Adult film star Stormy Daniels’ lawyer, Michael Avenatti, will have to pay a former colleague $10 million, a federal bankruptcy court judge in California ruled Tuesday.

According to Bloomberg, the judge, sitting in Santa Anna, California, granted a motion for judgment against Avenatti’s old law firm, Egan Avenatti LLP, which had been in Chapter 11 bankruptcy proceedings.

The former class action firm started in 2007 and recently won a $454 million verdict last year against Kimberly-Clark Corp. and it’s subsidiary Halyard Health Inc. for unsafe surgical gowns, Bloomberg’s story said.

A judge eventually reduced the verdict to just around $25 million, according to Bloomberg.
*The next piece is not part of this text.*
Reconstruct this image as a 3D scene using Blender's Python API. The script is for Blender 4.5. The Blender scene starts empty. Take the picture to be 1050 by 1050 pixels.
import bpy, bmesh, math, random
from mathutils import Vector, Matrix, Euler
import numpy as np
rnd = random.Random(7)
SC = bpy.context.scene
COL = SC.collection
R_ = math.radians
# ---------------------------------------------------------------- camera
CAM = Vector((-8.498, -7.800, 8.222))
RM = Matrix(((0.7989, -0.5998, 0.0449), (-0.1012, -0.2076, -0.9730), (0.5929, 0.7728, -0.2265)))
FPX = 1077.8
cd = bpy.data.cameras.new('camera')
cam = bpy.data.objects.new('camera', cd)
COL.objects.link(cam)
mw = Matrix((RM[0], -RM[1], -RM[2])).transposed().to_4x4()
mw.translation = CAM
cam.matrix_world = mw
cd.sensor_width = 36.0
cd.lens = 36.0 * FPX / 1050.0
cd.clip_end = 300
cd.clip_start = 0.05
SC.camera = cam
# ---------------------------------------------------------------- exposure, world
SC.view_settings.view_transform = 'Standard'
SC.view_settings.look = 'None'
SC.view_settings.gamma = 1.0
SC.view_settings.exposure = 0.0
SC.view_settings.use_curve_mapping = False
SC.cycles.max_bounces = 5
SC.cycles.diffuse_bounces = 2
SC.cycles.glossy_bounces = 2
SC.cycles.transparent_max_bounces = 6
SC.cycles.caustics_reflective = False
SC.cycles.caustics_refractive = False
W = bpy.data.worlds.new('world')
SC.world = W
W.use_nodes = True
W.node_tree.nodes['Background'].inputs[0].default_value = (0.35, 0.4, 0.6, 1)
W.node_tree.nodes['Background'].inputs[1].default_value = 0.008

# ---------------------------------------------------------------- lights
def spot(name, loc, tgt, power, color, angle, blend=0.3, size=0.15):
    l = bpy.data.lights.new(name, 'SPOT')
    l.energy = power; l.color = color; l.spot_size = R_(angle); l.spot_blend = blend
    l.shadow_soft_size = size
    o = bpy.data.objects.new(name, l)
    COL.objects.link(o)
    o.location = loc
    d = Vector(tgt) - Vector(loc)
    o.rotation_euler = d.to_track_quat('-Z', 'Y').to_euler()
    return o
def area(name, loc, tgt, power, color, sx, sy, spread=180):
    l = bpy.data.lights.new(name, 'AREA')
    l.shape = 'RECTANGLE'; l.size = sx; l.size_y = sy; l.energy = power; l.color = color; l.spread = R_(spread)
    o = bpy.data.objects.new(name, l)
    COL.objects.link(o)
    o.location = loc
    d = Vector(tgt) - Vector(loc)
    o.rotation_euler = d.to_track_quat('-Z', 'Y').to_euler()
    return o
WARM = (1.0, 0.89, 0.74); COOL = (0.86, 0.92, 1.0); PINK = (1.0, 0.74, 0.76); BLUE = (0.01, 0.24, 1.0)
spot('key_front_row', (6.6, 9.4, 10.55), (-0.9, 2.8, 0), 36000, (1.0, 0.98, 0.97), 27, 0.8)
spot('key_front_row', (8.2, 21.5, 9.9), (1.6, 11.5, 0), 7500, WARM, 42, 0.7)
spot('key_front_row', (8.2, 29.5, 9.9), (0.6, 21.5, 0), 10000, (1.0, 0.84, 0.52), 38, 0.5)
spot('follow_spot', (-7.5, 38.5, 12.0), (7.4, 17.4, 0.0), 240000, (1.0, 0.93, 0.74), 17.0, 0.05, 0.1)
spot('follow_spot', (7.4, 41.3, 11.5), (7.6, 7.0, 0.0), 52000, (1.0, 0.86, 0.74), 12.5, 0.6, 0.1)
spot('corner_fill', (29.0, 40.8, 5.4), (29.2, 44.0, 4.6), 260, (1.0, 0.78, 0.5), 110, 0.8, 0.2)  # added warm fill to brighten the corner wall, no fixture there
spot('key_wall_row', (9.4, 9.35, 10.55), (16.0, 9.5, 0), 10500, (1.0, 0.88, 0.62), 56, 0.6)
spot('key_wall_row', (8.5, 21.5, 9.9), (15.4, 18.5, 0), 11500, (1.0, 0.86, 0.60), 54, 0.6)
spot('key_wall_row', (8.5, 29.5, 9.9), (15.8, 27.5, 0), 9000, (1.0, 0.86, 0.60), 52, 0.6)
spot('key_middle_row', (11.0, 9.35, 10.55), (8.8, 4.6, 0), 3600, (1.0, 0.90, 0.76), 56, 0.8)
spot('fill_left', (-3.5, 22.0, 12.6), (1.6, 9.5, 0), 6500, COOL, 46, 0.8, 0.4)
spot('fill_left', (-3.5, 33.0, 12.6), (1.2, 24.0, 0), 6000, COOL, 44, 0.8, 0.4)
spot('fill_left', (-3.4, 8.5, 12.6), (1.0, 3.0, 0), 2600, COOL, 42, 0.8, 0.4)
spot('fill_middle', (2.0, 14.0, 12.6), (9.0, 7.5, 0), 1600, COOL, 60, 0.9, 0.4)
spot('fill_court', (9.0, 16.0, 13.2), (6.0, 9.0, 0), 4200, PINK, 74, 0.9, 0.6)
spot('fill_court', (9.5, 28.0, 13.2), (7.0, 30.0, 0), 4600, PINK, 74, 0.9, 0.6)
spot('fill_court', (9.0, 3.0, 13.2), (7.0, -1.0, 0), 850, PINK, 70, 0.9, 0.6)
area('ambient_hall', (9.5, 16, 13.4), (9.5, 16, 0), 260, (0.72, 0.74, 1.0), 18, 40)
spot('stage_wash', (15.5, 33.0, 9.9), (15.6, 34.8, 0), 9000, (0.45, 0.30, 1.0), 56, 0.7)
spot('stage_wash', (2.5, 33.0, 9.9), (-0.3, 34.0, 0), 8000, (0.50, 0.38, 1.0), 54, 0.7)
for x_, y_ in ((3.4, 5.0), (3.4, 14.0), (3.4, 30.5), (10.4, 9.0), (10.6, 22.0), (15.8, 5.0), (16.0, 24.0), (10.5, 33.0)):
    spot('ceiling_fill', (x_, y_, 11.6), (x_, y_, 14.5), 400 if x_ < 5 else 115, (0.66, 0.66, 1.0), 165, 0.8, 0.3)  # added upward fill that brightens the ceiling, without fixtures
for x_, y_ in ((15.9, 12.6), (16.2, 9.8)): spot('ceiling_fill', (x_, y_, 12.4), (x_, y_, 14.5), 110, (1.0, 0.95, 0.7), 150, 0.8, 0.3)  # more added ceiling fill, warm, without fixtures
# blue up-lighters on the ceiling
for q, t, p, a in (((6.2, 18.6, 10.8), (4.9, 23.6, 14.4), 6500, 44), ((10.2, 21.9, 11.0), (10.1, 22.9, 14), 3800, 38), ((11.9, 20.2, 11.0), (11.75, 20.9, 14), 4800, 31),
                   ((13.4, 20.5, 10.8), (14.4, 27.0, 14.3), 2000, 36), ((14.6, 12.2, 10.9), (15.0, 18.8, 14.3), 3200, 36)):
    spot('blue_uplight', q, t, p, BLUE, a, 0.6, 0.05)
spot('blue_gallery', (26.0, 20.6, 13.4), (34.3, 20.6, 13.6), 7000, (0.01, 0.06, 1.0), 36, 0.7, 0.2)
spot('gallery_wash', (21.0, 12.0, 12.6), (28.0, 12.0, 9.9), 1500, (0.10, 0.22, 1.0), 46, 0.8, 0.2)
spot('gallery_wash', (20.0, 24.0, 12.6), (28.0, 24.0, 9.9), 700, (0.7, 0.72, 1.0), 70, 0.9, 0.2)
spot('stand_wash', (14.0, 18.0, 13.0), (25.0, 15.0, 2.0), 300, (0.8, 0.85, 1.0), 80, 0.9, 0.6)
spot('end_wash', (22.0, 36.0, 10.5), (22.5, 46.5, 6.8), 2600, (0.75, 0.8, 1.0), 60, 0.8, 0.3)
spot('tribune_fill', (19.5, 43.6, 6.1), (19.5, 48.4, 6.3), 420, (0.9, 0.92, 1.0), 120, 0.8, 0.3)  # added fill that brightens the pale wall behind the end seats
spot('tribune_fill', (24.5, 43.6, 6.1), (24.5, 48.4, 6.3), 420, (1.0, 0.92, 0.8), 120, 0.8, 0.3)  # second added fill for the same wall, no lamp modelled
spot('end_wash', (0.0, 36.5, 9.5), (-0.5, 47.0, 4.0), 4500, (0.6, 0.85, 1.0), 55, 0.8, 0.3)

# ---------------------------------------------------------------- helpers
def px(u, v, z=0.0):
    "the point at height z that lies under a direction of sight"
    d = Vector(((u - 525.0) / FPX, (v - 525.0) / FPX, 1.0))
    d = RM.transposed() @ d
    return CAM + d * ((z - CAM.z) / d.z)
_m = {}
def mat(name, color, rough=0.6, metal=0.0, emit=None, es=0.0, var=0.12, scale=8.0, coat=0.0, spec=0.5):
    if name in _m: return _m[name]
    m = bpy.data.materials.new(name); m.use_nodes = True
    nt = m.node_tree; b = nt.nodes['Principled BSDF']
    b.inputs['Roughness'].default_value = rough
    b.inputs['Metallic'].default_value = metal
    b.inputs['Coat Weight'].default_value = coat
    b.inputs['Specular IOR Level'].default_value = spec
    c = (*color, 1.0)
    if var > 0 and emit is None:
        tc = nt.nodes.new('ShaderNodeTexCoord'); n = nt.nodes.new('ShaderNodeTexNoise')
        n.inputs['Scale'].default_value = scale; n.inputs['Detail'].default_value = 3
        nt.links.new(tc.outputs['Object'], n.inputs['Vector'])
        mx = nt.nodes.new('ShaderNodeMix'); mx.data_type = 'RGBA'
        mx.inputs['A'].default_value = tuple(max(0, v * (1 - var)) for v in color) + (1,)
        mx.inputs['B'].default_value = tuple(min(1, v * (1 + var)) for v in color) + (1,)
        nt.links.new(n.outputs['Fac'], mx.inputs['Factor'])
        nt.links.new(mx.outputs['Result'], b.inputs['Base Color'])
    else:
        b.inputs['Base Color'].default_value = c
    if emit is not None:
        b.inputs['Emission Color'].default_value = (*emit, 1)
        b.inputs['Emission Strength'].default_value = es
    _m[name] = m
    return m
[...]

As part of the proceedings, Jason Frank, a former colleague and creditor, and Avenatti reached a settlement for $4.9 million in December that was to end the case.

According to the article, Frank claimed he was owed millions in profits and fees from the firm and that Avenatti never made good on making the first $2 million payment of the December settlement by May 14, allowing Frank to make the motion for the $10 million default judgment.

Avenatti, who has been thrust into the public eye in the last several months for representing adult film star Stephanie Clifford, also known as Stormy Daniels, and her claim that she slept with President Donald Trump back in 2006, a decade before the real estate tycoon won the presidency, according to a timeline of the story in Glamour magazine.

One of President Trump’s personal attorneys, Michael Cohen, reportedly paid Clifford $130,000 in 2016 to keep her quiet about the alleged affair, according to Bloomberg.

Federal officers raided Cohen’s Manhattan office and seized boxes of documents in April, according to CNN.

According to CNN, Cohen’s business practices have been under federal investigation and that investigation led to a judge signing off on the raid.

Avenatti, the Bloomberg article said, is trying to join a lawsuit to get access to those documents that could show where exactly the $130,000 to pay Clifford came from.

If the money came from the campaign, Trump could face Federal Election Commission violations, according to published reports.

Since closing his old firm, Avenatti is now running Avenatti & Associates APC out of Newport Beach, California, Bloomberg reports.

He cannot appeal Tuesday’s $10 million default judgment, the Bloomberg article said.

Avenatti dismissed the latest ruling against him in bankruptcy court, calling it “completely irrelevant” to Clifford’s current suit with Trump and the involvement with the Cohen investigation, Bloomberg reported.

“[It] has nothing to do with the case,” Avenatti said in the Bloomberg article. “Who cares?”